### [To do]
Reproduce precisely the lines between the start of the data below and the line with "COL = scene.collection", both included.

### [Stored data]
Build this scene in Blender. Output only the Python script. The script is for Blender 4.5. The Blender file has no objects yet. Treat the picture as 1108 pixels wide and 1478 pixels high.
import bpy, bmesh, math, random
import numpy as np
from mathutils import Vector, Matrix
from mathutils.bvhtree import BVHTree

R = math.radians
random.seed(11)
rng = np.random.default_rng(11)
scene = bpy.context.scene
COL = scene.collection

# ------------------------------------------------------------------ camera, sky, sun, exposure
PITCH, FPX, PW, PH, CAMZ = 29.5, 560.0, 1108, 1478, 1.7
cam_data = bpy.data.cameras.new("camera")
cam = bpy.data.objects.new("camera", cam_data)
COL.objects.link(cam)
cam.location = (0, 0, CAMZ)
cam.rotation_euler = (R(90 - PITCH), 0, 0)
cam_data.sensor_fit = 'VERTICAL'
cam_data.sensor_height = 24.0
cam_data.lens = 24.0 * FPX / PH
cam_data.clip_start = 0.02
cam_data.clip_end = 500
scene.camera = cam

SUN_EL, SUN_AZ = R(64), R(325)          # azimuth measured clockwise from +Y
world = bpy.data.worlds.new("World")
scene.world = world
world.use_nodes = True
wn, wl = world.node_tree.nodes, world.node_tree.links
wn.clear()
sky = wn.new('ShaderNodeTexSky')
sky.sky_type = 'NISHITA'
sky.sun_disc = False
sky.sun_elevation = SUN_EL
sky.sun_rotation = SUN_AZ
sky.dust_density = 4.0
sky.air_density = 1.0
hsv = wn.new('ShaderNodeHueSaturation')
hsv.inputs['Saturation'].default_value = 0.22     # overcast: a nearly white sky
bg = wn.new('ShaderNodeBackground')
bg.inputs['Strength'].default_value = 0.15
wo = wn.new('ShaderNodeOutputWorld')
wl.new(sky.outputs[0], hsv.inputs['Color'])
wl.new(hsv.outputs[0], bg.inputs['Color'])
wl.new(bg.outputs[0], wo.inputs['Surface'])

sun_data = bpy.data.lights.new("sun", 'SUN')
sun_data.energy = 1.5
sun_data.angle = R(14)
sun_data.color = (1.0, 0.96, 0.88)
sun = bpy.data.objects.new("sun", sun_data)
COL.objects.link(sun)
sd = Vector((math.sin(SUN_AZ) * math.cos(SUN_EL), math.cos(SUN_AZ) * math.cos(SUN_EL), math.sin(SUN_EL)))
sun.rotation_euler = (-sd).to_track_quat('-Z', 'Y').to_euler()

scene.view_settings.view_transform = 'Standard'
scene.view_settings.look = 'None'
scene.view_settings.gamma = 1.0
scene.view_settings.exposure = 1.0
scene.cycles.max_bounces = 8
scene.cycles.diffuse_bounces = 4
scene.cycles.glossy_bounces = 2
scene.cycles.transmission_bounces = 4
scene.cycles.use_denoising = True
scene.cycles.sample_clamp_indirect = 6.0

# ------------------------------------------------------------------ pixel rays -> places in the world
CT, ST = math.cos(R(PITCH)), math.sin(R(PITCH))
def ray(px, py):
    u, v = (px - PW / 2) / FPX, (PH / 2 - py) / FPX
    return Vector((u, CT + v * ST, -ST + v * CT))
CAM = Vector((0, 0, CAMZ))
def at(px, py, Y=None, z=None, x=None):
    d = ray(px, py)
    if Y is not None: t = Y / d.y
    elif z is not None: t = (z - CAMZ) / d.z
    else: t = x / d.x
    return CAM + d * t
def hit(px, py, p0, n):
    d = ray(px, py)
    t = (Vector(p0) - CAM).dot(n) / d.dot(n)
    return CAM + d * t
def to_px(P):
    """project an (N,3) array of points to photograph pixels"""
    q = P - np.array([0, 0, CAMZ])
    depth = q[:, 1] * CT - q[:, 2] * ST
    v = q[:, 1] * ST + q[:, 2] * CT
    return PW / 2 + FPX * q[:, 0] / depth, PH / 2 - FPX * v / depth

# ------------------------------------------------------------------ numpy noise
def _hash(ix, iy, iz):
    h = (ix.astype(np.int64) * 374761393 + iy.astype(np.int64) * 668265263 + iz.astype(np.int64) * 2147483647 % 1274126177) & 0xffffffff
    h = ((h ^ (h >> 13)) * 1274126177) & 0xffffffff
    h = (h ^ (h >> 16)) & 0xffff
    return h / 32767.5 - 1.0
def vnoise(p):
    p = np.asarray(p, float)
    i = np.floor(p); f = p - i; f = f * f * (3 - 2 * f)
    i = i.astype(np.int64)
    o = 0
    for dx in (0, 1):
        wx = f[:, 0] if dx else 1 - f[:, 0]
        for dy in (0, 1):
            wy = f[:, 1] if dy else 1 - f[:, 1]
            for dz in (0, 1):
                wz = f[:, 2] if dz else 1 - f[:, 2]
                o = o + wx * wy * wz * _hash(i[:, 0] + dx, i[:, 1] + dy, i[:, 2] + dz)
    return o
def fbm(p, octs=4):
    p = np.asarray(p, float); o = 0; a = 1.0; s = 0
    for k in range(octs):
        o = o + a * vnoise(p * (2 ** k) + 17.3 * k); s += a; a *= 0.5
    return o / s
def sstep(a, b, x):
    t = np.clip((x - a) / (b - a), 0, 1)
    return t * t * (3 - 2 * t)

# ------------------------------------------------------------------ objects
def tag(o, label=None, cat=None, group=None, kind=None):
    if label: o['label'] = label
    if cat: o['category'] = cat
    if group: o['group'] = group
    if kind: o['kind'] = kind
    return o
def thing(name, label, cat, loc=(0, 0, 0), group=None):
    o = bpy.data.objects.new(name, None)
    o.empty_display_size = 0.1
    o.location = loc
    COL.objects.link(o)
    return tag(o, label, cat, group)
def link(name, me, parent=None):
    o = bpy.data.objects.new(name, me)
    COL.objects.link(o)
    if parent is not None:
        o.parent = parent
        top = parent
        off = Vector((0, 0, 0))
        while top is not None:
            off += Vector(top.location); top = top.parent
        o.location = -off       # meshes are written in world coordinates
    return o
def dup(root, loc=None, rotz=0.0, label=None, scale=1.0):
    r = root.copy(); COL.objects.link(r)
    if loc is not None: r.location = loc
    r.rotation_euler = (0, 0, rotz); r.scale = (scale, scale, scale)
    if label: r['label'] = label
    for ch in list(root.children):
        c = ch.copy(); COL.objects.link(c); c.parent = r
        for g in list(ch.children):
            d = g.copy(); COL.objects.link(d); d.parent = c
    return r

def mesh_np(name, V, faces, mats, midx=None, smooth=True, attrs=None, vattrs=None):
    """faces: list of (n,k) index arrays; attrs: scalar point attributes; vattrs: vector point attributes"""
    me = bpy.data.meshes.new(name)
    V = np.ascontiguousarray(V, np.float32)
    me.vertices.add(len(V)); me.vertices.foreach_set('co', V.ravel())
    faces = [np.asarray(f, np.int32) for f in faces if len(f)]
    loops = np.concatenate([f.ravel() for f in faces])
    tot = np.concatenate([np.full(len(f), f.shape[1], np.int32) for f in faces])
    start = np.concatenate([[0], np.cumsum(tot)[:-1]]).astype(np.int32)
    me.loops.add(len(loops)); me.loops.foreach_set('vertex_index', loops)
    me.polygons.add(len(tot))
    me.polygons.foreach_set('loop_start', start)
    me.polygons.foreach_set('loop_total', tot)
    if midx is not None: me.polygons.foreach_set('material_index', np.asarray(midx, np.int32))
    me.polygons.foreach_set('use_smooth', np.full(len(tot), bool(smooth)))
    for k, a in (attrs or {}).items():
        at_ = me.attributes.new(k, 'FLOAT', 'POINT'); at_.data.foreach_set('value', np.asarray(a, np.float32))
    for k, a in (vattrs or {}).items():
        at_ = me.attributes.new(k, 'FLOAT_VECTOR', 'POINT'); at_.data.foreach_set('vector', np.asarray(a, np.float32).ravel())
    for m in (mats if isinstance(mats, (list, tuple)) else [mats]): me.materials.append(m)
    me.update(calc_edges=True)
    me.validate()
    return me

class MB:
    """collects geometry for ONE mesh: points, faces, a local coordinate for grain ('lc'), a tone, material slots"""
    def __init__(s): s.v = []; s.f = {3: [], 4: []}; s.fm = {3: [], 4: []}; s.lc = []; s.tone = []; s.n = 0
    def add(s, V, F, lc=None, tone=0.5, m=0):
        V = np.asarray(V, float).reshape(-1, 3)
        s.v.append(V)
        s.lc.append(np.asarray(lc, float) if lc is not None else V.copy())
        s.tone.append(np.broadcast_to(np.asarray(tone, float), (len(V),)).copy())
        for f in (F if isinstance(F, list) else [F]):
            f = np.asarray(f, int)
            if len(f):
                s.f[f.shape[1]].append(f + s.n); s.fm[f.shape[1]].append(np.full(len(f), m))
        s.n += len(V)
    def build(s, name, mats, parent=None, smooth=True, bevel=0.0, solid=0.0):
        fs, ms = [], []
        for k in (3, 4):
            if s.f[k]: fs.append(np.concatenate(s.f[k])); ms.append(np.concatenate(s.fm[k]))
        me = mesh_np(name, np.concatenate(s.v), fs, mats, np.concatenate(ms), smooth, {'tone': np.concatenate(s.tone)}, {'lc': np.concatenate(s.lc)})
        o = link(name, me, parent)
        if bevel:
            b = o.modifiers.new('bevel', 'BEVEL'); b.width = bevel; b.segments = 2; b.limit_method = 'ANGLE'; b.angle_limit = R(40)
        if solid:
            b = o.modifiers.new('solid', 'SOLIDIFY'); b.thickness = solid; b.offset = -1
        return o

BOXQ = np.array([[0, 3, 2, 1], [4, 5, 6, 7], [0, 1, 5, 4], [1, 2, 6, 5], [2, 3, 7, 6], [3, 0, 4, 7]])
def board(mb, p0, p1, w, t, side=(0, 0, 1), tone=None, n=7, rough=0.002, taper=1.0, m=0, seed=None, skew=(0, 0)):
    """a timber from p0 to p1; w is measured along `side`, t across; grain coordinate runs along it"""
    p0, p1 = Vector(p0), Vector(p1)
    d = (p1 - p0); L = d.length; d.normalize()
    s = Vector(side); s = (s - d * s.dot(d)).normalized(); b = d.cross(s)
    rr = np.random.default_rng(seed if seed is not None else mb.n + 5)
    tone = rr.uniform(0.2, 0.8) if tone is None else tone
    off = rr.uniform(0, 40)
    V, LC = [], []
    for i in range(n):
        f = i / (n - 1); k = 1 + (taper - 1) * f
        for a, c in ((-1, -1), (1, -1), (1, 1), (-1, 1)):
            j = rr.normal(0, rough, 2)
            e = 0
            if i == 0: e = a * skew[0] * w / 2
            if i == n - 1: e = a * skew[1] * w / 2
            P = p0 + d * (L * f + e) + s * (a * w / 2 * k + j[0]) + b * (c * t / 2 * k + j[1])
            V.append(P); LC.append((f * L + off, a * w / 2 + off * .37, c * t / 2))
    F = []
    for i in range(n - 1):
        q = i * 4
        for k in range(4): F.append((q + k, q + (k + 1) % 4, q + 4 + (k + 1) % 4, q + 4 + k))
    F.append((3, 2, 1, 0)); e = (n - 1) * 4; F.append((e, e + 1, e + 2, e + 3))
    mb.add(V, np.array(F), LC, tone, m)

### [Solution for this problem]
Build this scene in Blender. Output only the Python script. The script is for Blender 4.5. The Blender file has no objects yet. Treat the picture as 1108 pixels wide and 1478 pixels high.
import bpy, bmesh, math, random
import numpy as np
from mathutils import Vector, Matrix
from mathutils.bvhtree import BVHTree

R = math.radians
random.seed(11)
rng = np.random.default_rng(11)
scene = bpy.context.scene
COL = scene.collection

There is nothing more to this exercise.